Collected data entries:
########

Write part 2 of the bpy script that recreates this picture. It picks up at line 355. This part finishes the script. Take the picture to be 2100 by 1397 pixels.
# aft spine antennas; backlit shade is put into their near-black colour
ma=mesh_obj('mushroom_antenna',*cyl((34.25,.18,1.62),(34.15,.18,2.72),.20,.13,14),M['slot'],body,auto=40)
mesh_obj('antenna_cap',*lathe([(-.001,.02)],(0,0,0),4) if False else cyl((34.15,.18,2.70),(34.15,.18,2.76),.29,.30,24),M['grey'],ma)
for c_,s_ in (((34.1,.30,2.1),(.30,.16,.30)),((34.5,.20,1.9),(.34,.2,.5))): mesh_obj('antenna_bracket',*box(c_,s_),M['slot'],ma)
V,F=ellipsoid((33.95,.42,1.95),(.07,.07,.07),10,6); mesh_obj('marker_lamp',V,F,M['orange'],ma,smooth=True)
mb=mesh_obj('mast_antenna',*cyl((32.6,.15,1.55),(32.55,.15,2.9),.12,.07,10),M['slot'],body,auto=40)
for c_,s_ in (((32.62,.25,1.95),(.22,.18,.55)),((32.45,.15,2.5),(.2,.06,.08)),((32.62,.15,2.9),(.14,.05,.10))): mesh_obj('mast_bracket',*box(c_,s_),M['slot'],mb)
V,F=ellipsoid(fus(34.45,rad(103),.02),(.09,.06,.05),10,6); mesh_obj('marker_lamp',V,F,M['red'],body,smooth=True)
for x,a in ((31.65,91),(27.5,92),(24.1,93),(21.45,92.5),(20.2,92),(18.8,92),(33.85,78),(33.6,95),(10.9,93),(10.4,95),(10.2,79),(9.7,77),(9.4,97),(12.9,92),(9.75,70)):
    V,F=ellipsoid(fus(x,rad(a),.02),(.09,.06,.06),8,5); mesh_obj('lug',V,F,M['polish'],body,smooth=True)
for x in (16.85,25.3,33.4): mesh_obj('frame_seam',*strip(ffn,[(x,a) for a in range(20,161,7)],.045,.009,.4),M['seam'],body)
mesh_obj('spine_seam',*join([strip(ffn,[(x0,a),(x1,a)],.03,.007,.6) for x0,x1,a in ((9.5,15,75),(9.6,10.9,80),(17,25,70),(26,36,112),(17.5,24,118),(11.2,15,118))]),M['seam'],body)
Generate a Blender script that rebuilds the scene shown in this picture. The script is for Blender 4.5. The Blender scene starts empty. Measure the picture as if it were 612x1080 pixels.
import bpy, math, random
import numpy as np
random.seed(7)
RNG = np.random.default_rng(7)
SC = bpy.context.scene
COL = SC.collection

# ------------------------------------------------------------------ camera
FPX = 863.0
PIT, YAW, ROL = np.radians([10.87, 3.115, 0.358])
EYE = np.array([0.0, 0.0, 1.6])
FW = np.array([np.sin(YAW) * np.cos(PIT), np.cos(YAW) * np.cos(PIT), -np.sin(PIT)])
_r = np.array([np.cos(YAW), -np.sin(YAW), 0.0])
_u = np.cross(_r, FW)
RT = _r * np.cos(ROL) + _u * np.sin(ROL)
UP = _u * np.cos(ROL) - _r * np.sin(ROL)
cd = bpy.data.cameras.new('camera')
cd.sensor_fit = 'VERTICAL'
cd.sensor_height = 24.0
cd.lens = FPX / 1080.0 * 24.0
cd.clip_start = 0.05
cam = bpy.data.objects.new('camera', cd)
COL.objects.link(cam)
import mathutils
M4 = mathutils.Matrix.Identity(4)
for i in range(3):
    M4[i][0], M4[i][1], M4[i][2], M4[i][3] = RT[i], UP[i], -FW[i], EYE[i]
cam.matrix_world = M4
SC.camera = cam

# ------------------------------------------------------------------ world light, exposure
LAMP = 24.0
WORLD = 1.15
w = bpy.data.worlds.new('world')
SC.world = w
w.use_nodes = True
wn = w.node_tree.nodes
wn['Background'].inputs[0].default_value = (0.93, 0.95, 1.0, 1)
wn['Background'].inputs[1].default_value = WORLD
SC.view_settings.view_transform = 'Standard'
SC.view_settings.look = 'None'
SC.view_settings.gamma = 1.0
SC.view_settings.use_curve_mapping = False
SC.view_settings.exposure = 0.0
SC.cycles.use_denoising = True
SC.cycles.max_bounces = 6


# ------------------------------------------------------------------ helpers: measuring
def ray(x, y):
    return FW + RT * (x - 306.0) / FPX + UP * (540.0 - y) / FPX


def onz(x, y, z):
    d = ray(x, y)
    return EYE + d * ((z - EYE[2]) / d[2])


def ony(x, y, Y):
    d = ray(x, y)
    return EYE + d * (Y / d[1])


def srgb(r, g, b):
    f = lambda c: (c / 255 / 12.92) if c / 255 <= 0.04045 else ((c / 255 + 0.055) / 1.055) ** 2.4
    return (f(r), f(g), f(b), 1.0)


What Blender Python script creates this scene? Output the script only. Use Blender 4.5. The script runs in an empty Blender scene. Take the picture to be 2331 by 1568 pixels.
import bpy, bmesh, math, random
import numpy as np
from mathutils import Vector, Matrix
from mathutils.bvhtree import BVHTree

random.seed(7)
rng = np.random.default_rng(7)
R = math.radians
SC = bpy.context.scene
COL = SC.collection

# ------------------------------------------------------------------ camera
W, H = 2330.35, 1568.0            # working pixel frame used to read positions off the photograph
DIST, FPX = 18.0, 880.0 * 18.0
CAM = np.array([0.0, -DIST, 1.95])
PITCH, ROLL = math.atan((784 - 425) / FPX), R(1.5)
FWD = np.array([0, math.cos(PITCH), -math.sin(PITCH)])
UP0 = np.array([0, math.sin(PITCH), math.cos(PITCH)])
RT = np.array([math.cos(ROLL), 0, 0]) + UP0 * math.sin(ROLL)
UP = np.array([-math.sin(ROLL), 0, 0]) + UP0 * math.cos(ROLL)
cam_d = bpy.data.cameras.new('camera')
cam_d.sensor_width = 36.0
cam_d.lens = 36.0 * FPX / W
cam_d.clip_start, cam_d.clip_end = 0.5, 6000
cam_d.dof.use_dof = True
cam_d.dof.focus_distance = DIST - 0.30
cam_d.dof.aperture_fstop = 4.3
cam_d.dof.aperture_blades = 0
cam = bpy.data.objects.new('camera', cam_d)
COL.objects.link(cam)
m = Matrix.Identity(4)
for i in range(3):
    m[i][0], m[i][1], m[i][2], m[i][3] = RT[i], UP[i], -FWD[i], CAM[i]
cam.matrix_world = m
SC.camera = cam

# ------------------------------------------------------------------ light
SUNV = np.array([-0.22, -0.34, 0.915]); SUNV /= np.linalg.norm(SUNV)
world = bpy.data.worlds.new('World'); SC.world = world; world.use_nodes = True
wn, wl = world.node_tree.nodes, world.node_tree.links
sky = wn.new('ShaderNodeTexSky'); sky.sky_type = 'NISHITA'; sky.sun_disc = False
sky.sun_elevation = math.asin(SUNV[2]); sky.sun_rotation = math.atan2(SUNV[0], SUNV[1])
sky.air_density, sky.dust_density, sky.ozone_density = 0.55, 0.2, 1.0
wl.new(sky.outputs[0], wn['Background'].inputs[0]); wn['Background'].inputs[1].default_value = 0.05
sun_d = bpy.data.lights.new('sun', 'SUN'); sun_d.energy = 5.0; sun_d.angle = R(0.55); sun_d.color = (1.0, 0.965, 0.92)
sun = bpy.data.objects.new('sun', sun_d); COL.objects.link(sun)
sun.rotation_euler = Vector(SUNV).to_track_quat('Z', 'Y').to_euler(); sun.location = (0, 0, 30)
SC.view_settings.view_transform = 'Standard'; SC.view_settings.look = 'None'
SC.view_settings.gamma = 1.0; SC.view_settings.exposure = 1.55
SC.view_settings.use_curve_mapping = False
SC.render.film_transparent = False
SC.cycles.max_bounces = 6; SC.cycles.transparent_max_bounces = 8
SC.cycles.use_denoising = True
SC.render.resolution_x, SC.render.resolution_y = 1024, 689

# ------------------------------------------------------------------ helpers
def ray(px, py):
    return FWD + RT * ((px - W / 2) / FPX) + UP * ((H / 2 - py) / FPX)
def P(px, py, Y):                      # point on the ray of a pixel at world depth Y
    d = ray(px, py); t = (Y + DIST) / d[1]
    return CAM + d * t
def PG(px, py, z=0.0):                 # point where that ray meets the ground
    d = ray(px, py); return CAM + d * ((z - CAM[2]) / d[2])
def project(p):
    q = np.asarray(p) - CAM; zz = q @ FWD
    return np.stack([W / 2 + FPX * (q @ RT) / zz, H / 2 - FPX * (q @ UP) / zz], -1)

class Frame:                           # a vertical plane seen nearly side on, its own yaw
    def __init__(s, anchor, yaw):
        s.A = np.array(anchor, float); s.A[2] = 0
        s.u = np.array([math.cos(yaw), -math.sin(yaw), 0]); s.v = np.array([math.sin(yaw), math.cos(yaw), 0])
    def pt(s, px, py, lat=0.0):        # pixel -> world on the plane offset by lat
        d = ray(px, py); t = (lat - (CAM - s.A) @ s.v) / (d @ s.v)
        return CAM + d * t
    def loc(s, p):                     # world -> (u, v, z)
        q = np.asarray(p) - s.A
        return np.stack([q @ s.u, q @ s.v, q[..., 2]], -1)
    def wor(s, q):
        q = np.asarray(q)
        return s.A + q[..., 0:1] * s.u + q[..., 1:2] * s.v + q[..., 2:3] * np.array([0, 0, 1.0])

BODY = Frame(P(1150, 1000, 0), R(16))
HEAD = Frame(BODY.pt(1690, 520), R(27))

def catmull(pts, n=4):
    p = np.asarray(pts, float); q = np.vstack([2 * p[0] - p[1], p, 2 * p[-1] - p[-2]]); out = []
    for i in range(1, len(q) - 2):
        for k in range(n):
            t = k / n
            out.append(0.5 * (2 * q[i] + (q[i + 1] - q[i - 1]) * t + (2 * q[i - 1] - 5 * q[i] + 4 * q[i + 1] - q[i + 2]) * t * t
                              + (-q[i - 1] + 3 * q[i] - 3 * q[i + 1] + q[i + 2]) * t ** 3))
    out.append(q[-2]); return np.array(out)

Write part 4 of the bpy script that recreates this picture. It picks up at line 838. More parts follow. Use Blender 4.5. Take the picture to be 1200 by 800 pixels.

########

Print only the lines from the top of the data above down to the line holding "for x0,x1,a in", inclusive.

#### TASK OUTPUT
Write part 2 of the bpy script that recreates this picture. It picks up at line 355. This part finishes the script. Take the picture to be 2100 by 1397 pixels.
# aft spine antennas; backlit shade is put into their near-black colour
ma=mesh_obj('mushroom_antenna',*cyl((34.25,.18,1.62),(34.15,.18,2.72),.20,.13,14),M['slot'],body,auto=40)
mesh_obj('antenna_cap',*lathe([(-.001,.02)],(0,0,0),4) if False else cyl((34.15,.18,2.70),(34.15,.18,2.76),.29,.30,24),M['grey'],ma)
for c_,s_ in (((34.1,.30,2.1),(.30,.16,.30)),((34.5,.20,1.9),(.34,.2,.5))): mesh_obj('antenna_bracket',*box(c_,s_),M['slot'],ma)
V,F=ellipsoid((33.95,.42,1.95),(.07,.07,.07),10,6); mesh_obj('marker_lamp',V,F,M['orange'],ma,smooth=True)
mb=mesh_obj('mast_antenna',*cyl((32.6,.15,1.55),(32.55,.15,2.9),.12,.07,10),M['slot'],body,auto=40)
for c_,s_ in (((32.62,.25,1.95),(.22,.18,.55)),((32.45,.15,2.5),(.2,.06,.08)),((32.62,.15,2.9),(.14,.05,.10))): mesh_obj('mast_bracket',*box(c_,s_),M['slot'],mb)
V,F=ellipsoid(fus(34.45,rad(103),.02),(.09,.06,.05),10,6); mesh_obj('marker_lamp',V,F,M['red'],body,smooth=True)
for x,a in ((31.65,91),(27.5,92),(24.1,93),(21.45,92.5),(20.2,92),(18.8,92),(33.85,78),(33.6,95),(10.9,93),(10.4,95),(10.2,79),(9.7,77),(9.4,97),(12.9,92),(9.75,70)):
    V,F=ellipsoid(fus(x,rad(a),.02),(.09,.06,.06),8,5); mesh_obj('lug',V,F,M['polish'],body,smooth=True)
for x in (16.85,25.3,33.4): mesh_obj('frame_seam',*strip(ffn,[(x,a) for a in range(20,161,7)],.045,.009,.4),M['seam'],body)
mesh_obj('spine_seam',*join([strip(ffn,[(x0,a),(x1,a)],.03,.007,.6) for x0,x1,a in ((9.5,15,75),(9.6,10.9,80),(17,25,70),(26,36,112),(17.5,24,118),(11.2,15,118))]),M['seam'],body)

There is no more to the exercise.